Would you rather make 18% in a year on your investment or lose 33% in a year on your investments? Believe it or not there is a subset of investors who would prefer to lose 33% rather than gain 18% on their investments. Let me clarify. The Standard and Poors (S&P) 500 index went down 38.49% (excluding dividends) in 2008. This past year, in 2009, the S&P 500 gained 23.45%. There is a subset of investors who strive to "beat the S&P 500." This perverse group of people would be thrilled to have lost only 33% of their money in 2008 because they would have beaten the S&P 500 by over 5%. This is referred to as "generating positive alpha". (If you didn't invest in the stock market at all and ended up with a 0% return, you would have beaten the S&P 500 by 38% in 2008, and generated 38% positive alpha by doing nothing.) In either case, I didn't exactly see many people celebrating their investment portfolios in 2008.

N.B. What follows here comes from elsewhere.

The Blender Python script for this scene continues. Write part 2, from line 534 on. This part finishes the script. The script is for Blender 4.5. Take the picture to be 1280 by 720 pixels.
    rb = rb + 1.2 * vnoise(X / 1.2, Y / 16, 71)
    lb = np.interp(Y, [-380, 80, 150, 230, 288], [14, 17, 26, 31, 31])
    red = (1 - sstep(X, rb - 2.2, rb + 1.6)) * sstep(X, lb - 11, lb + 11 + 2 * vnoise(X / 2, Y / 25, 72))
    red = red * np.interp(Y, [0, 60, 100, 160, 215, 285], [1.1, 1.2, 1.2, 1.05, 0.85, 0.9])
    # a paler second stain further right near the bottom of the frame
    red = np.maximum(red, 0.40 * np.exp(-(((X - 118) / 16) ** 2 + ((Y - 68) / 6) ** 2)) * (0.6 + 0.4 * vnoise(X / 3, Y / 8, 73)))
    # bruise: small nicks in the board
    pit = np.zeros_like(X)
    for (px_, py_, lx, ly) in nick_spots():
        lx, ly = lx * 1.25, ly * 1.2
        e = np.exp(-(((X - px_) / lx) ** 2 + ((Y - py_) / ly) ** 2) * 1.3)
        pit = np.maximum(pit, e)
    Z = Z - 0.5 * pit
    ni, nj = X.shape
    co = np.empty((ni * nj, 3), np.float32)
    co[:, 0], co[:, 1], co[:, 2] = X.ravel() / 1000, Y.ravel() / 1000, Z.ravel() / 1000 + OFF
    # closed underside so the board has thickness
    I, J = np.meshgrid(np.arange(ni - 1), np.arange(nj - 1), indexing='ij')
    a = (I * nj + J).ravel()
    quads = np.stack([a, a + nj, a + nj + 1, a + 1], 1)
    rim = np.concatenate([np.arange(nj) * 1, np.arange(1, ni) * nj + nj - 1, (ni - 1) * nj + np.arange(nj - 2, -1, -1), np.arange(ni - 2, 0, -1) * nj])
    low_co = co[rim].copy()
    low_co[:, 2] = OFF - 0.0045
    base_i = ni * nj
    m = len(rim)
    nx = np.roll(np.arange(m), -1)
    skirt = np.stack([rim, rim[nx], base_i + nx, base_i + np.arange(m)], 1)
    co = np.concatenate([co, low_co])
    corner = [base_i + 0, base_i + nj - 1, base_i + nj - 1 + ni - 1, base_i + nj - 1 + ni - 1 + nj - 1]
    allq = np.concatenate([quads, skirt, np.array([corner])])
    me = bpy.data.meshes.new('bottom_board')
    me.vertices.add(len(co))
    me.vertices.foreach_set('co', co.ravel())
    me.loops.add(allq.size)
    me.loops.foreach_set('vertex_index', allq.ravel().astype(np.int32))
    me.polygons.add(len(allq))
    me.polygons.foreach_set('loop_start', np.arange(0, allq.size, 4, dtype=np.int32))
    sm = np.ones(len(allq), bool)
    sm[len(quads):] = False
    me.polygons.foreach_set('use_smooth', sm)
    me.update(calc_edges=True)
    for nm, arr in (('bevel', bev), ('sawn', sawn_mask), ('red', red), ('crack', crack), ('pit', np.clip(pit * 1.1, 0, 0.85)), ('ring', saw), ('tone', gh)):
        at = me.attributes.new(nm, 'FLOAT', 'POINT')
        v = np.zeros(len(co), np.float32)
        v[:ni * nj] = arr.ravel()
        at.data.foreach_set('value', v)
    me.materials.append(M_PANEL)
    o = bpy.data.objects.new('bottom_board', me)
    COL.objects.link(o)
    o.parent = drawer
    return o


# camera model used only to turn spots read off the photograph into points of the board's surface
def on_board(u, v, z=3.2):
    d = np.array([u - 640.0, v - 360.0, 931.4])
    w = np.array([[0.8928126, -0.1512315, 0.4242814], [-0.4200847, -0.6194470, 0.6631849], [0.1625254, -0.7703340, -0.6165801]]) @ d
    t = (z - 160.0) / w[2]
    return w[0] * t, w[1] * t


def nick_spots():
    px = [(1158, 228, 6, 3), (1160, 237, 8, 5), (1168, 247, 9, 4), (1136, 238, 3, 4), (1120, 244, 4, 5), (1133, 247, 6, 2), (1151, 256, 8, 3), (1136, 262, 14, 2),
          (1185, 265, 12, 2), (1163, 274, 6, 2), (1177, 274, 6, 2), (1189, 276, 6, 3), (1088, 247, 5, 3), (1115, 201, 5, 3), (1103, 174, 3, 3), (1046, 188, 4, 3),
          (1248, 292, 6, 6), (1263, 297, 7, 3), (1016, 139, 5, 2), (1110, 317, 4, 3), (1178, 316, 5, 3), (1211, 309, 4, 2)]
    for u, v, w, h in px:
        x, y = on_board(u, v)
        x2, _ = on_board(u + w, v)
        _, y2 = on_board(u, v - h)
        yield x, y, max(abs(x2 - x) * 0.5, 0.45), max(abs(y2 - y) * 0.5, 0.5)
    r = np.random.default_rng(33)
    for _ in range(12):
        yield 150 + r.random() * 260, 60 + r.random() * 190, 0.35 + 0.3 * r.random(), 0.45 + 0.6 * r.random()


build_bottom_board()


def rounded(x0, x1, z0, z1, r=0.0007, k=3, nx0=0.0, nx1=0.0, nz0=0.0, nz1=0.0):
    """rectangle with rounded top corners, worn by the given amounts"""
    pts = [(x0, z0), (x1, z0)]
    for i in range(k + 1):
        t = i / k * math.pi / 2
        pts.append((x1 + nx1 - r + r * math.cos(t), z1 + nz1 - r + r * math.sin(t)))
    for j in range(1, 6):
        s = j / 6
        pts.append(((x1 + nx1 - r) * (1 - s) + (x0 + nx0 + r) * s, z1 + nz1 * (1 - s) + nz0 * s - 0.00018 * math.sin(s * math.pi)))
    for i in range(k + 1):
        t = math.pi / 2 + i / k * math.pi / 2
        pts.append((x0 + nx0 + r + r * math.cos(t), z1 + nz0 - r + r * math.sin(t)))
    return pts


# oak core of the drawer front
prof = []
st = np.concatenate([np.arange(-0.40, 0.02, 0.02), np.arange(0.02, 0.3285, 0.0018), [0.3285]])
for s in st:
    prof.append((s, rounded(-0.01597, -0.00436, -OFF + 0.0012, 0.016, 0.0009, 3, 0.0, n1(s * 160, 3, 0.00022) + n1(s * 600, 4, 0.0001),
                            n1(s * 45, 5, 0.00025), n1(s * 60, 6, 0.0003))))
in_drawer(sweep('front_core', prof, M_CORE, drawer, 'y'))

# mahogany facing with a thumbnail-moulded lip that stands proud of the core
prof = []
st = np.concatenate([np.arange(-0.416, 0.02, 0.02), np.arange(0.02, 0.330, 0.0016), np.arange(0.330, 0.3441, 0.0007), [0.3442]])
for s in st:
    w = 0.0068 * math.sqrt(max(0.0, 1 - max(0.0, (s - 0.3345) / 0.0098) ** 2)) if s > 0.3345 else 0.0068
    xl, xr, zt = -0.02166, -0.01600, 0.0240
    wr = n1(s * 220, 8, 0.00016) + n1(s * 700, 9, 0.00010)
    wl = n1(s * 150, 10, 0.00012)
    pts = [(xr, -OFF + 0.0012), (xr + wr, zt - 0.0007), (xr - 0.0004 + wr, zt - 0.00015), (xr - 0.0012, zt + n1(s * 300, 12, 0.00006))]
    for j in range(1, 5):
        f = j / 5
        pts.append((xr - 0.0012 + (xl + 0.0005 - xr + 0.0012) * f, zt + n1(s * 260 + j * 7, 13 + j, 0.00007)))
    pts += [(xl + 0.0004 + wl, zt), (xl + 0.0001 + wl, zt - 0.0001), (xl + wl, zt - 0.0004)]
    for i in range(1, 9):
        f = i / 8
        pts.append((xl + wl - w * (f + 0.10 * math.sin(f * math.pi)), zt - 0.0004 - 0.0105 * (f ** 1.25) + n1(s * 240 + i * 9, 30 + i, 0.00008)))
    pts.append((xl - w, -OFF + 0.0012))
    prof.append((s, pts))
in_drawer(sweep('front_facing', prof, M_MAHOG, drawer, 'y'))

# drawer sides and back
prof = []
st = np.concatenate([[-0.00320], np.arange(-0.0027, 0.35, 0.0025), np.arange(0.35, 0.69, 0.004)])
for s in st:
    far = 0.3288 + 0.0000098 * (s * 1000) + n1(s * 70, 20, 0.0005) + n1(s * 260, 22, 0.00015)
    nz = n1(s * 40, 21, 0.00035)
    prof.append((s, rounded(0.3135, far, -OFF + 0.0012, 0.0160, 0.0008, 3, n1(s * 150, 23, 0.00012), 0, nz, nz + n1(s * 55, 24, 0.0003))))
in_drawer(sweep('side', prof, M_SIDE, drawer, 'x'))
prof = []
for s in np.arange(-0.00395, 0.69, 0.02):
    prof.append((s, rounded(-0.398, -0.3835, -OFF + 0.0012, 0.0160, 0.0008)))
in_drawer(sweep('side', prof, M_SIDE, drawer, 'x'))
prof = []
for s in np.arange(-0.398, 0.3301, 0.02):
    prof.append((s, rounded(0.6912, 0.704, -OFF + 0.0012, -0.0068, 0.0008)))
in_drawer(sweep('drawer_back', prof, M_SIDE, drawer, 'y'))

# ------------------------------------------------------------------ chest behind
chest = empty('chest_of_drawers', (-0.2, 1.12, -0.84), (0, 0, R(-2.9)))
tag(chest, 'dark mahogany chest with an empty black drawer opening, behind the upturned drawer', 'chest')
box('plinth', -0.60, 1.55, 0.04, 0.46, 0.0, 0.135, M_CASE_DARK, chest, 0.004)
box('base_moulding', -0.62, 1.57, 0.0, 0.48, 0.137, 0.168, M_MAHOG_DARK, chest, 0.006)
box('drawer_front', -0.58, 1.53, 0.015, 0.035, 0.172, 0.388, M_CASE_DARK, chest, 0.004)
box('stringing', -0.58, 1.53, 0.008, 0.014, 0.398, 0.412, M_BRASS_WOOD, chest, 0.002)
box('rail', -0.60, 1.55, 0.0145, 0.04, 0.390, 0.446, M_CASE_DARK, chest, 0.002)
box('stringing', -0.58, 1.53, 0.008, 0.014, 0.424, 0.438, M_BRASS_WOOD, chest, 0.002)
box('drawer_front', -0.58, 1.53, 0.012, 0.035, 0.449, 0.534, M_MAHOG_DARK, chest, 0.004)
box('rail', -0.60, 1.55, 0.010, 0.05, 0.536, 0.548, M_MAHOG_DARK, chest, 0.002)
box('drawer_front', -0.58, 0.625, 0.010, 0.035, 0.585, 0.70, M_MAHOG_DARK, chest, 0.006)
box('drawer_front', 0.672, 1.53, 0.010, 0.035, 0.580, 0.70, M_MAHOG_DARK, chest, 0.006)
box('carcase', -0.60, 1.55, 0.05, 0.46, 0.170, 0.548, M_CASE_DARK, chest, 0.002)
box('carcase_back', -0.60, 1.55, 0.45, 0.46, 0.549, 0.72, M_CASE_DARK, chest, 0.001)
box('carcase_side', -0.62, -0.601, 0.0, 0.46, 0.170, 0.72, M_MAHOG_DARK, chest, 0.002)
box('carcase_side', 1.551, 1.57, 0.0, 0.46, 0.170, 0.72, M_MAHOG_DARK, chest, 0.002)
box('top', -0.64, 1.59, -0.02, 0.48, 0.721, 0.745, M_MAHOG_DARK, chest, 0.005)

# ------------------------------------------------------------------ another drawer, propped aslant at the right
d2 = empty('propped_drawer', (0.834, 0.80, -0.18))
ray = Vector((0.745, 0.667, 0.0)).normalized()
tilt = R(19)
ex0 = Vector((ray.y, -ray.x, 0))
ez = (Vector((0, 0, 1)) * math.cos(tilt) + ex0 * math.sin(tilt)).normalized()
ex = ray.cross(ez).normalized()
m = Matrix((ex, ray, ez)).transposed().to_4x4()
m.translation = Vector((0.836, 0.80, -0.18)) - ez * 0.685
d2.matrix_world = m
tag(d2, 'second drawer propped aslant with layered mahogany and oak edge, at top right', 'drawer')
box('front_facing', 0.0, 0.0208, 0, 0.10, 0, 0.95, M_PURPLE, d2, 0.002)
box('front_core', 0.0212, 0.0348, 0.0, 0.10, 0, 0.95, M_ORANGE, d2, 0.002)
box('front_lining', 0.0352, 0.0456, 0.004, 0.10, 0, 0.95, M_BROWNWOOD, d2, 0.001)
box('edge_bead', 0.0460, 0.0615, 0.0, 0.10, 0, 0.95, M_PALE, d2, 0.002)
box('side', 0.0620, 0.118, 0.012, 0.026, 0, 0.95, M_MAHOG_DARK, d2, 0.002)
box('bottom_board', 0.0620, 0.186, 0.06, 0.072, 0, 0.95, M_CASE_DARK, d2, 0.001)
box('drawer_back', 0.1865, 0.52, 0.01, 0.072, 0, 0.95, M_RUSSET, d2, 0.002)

By contrast, these same folks would be bummed out to make only 18% on their investments last year in 2009 because they would have underperformed the S&P 500 by more than 5%. I don't know about you, but I would happy to make 18% in a year on my investments, and would feel ashamed if I had lost 33% in my investments (regardless of how badly the rest of the market is doing). The truth be told, I used to compare my stock performance against the S&P. After I saw how ridiculous that comparison can be, I don't do that anymore. This reminds me of the "keeping up with the Joneses" comparison in personal finance. My advice is not to constantly compare your portfolio performance with the S&P, Nasdaq, or your neighbors. Instead, strive to improve your own position year over year.

My final comment is directed to those who still believe that comparing against the S&P 500 index or investing in S&P 500 index funds is a good idea. For the 10-year period ending on December 31, 2009, the S&P 500 index lost 24.1% (excluding dividends). That ought to give you something to think about.